First launched in the fall of 2004 for the 2005 planting season and processed by Cargill, Vistive soybeans, which carry the Roundup Ready trait, contain less than 3 percent linolenic acid, compared to 8 percent for traditional soybeans. Westfall said this special process results in more stable oil that offers better flavor and less hydrogenation, which leads to zero trans fats – and higher profits for farmers who contract with Monsanto to plant and harvest the specialty beans.

“Growers that decide to grow Vistive soybeans can garnish up to a 60-cent per bushel premium,” he said. “They also have significant choice, in that they can choose maturities from a 2.2 to 3.6 that are offered by more than 25 different seed companies. They also have the benefit of choosing from hundreds of processor or elevator locations throughout the Midwest.”

Like Fehr, John Muenzenberger, Pioneer’s senior business manager, said current soybean prices can provide an even greater incentive to grow specialty soybeans, often earning growers premiums above commodity prices while increasing their soybean acre income.

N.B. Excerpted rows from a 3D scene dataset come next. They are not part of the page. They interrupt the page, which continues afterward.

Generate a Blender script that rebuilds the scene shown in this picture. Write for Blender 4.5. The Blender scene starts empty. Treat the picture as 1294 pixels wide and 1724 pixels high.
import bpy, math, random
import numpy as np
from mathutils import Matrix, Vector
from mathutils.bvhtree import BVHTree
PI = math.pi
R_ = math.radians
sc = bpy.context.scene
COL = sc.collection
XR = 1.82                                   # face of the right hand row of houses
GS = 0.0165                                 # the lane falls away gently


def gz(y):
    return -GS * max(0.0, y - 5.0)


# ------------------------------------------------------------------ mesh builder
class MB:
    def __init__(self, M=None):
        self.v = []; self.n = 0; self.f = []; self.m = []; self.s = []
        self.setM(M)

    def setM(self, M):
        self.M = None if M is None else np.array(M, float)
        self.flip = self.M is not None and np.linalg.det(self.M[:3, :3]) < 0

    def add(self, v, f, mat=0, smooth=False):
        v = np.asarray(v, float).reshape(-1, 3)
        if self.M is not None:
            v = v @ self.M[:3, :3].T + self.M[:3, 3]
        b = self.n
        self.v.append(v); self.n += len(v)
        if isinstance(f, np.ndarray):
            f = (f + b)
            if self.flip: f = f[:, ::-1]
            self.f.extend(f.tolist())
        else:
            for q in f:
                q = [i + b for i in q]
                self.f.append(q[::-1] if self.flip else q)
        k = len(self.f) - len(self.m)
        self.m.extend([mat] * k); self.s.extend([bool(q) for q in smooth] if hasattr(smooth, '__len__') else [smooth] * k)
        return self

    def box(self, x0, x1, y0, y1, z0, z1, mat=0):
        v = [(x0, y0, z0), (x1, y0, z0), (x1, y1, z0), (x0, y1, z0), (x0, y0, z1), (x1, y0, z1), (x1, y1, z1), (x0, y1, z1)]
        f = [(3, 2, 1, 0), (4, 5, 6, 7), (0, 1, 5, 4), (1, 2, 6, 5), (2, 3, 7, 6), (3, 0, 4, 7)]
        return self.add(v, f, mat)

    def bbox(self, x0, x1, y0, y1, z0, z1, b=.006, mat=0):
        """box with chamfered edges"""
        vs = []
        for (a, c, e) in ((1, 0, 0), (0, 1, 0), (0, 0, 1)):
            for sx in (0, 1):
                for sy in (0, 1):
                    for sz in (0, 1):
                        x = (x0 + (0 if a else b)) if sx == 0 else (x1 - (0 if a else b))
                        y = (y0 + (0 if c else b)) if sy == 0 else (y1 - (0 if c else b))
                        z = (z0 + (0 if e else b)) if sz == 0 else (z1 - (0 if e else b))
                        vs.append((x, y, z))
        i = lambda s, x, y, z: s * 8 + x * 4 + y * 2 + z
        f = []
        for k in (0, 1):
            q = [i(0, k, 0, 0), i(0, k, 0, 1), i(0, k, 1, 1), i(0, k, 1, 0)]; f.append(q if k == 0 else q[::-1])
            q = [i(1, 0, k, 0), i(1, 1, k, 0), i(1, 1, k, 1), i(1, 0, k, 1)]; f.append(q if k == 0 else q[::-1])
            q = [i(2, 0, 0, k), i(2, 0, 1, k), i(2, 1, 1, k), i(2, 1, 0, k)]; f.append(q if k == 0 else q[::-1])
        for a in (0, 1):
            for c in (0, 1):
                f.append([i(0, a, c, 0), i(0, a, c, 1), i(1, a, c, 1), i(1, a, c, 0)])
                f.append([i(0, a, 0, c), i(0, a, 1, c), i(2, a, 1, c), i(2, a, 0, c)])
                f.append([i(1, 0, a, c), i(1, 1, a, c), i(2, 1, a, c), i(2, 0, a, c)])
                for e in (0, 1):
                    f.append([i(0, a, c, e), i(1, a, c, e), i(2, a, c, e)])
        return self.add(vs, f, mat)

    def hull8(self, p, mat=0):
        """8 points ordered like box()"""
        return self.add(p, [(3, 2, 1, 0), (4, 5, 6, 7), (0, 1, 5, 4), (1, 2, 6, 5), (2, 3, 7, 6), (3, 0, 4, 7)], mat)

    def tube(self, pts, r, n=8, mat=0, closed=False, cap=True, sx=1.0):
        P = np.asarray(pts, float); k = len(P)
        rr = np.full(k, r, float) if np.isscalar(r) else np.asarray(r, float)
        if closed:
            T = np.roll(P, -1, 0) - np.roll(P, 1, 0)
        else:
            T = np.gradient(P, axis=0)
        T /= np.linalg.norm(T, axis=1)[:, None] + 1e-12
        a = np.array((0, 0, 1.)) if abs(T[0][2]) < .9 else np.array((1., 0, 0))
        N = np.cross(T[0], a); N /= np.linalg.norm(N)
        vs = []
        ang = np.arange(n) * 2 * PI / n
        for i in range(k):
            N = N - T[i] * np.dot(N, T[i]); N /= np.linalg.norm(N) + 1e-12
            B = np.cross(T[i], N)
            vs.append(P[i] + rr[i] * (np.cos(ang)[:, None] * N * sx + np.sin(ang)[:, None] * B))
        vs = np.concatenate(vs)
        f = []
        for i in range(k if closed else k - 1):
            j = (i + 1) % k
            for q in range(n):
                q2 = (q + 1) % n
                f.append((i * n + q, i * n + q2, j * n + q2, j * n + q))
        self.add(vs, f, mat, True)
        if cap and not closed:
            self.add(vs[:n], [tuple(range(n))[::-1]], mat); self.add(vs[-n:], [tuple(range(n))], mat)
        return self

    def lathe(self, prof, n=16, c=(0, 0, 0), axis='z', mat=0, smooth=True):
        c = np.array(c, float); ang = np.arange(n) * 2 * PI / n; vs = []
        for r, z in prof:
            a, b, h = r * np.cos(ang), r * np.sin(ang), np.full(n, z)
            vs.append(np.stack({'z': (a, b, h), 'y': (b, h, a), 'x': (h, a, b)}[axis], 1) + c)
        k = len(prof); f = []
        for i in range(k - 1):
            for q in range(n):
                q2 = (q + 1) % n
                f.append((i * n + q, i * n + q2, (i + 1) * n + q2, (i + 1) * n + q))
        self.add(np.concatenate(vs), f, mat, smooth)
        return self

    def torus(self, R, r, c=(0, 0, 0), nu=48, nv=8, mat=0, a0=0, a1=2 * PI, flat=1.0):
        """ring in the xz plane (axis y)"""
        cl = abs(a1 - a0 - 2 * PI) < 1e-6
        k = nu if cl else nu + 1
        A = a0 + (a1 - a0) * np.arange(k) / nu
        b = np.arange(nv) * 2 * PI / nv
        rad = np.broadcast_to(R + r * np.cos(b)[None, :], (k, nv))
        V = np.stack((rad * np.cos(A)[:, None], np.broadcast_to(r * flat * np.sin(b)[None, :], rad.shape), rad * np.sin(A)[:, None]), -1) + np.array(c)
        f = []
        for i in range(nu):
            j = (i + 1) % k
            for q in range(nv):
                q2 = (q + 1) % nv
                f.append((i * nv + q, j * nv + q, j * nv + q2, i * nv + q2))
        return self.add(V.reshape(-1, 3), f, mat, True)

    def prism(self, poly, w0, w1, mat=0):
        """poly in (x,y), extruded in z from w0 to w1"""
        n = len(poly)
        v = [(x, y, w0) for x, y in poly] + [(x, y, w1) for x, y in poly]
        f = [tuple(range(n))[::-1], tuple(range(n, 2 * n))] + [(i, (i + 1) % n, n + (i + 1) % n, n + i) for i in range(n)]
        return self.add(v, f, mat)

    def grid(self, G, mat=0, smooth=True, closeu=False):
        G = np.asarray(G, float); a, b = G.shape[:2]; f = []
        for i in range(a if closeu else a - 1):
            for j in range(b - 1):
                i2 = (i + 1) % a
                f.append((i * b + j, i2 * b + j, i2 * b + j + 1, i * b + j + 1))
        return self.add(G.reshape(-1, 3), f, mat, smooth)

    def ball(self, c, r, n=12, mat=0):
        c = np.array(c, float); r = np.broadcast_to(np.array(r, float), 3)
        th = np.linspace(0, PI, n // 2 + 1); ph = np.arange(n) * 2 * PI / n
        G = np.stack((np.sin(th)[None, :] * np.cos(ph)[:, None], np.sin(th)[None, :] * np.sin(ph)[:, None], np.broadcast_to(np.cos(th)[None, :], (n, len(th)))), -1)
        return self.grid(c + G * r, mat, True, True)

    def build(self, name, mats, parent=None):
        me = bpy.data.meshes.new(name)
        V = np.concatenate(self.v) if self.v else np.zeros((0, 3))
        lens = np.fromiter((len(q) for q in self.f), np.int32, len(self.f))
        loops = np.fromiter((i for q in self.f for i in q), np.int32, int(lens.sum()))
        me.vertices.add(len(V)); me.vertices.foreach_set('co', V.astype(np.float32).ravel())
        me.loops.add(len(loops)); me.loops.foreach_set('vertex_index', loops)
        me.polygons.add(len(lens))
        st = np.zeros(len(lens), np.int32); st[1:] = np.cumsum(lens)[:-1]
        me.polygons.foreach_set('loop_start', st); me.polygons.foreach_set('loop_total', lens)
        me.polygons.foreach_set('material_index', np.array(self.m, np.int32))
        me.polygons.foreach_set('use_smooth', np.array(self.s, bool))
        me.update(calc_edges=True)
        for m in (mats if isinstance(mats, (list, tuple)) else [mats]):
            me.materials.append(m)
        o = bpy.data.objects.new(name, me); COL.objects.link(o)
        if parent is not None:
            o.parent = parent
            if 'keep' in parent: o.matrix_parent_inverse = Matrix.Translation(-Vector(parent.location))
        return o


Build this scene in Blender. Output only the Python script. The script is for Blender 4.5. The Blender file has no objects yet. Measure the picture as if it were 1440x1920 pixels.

Pioneer’s new Y Series, which debuted earlier this month, represents a step-change in soybean productivity and is the result of a proprietary matrix of traits and technologies Pioneer researchers have developed to deliver substantial productivity gains, Muenzenberger said.

Growers of Pioneer brand 3 percent low-lin soybeans can receive a premium of 50-60 cents per bushel at participating originators, Muenzenberger added.

In addition, a premium of up to $1 per bushel is available for the 1 percent ultra low-lin varieties with the Roundup Ready trait contracted through Iowa City, Iowa-based ASOYIA.

“The new low-linolenic soybeans in the Y Series line have shown yield advantages over previous low-linolenic products,” Muenzenberger said. “Pioneer is introducing five new low-lin soybeans within the Y Series lineup with strong defensive traits.”
Now entering its sixth year, Pioneer’s low-lin soybean contracting program has expanded from Iowa to Illinois, Indiana, Ohio, Michigan, Missouri, Pennsylvania and Wisconsin.

“We have had satisfied customers around the country with the current low-lin soybean program, and they are asking us about the next healthy oil soy product in the pipeline,” Muenzenberger said. “Our customers are becoming excited about the next generation of healthy oil products: High-oleic soybean, which we expect to have regulatory approval in 2009.

“We believe the newer products we’re introducing provide competitive yields to complement the attractive premiums and many growers are seeing the value in this program,” he added. “Also, some farmers like to participate in growing and providing a healthier food ingredient for the consumer marketplace.”